:: Goal of the exercise ::
Quote the material below exactly as written, from the first line to the line that holds "DZ1, DZ1+.09), TRIMW)", endpoints included.

:: Supplied material ::
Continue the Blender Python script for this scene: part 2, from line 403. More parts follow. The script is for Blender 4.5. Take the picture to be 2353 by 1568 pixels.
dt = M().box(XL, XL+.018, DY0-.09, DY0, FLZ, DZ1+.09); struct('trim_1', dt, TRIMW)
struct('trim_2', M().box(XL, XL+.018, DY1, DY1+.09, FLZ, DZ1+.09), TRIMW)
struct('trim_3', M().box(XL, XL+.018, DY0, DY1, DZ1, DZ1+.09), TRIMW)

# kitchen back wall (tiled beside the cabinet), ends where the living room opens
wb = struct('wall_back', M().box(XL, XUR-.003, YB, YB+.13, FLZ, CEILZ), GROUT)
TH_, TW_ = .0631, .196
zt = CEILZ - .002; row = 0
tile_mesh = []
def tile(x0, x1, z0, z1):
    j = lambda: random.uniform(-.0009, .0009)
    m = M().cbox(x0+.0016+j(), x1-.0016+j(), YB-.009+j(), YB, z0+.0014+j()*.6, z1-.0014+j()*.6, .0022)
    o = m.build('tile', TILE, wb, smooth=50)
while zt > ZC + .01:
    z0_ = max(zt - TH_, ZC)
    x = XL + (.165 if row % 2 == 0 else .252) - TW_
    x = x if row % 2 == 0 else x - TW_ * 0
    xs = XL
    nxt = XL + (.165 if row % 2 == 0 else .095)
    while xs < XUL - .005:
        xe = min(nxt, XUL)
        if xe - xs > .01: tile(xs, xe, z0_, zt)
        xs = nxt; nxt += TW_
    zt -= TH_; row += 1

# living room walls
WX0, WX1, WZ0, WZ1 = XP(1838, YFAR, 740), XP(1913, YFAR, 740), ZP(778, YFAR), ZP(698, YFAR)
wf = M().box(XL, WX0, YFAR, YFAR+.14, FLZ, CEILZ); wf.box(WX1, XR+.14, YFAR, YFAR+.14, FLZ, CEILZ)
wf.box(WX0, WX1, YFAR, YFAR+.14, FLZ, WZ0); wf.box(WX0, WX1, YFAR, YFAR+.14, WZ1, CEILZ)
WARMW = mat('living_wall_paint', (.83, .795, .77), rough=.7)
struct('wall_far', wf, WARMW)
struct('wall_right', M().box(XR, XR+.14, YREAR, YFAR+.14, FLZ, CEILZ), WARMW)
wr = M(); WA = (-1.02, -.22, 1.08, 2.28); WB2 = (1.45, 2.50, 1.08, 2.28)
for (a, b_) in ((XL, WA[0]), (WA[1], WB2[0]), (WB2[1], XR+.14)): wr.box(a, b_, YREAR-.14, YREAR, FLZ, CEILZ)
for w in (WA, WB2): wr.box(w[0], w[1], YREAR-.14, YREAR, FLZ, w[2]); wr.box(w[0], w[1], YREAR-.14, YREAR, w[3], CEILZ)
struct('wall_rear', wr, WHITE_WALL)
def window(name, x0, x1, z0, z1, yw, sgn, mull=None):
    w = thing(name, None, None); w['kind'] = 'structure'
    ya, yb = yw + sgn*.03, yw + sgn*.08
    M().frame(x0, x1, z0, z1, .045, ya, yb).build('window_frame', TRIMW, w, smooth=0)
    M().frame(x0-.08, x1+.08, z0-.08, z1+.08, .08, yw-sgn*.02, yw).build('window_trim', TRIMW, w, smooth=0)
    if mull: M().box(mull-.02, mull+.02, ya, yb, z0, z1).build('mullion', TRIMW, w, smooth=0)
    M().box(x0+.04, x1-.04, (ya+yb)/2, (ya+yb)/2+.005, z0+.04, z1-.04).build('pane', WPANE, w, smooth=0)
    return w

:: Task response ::
Continue the Blender Python script for this scene: part 2, from line 403. More parts follow. The script is for Blender 4.5. Take the picture to be 2353 by 1568 pixels.
dt = M().box(XL, XL+.018, DY0-.09, DY0, FLZ, DZ1+.09); struct('trim_1', dt, TRIMW)
struct('trim_2', M().box(XL, XL+.018, DY1, DY1+.09, FLZ, DZ1+.09), TRIMW)
struct('trim_3', M().box(XL, XL+.018, DY0, DY1, DZ1, DZ1+.09), TRIMW)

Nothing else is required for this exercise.